### Task requirements
Quote every line from the top of the listing down to and including the line that contains "x += (w + gap) * k_".

** start Dataset extract **

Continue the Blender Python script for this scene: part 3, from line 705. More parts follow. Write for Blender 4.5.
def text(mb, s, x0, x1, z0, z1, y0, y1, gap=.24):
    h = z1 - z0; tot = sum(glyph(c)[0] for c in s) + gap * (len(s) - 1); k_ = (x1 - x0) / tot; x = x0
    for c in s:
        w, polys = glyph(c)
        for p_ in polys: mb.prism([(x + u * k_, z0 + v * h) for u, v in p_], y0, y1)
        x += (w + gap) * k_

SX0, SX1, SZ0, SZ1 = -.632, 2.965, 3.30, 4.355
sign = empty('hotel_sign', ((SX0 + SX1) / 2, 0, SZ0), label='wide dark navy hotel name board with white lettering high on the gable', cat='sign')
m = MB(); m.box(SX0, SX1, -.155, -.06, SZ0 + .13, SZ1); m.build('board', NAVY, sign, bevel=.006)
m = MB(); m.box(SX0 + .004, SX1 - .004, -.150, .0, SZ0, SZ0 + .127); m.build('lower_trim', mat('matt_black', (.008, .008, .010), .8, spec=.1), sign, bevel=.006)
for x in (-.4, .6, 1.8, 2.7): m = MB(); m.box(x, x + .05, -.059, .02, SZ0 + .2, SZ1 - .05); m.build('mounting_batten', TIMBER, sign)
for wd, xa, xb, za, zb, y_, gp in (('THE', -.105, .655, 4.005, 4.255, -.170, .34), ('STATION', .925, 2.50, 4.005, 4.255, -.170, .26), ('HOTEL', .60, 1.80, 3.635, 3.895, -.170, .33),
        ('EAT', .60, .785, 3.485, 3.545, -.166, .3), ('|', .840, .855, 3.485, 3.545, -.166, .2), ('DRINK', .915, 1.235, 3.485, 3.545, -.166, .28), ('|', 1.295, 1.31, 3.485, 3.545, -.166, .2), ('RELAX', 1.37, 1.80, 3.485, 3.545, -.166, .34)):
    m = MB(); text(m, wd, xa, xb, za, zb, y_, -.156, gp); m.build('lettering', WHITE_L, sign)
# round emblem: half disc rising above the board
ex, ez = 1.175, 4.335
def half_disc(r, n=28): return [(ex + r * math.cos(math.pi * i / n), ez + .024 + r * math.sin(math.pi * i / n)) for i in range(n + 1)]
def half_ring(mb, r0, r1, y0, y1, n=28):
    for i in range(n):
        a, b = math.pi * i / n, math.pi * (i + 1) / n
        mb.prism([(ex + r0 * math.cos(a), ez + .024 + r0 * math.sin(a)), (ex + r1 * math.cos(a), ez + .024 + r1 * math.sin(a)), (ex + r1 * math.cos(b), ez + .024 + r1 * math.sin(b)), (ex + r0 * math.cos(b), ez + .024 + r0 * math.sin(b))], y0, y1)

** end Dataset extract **

### Task output
Continue the Blender Python script for this scene: part 3, from line 705. More parts follow. Write for Blender 4.5.
def text(mb, s, x0, x1, z0, z1, y0, y1, gap=.24):
    h = z1 - z0; tot = sum(glyph(c)[0] for c in s) + gap * (len(s) - 1); k_ = (x1 - x0) / tot; x = x0
    for c in s:
        w, polys = glyph(c)
        for p_ in polys: mb.prism([(x + u * k_, z0 + v * h) for u, v in p_], y0, y1)
        x += (w + gap) * k_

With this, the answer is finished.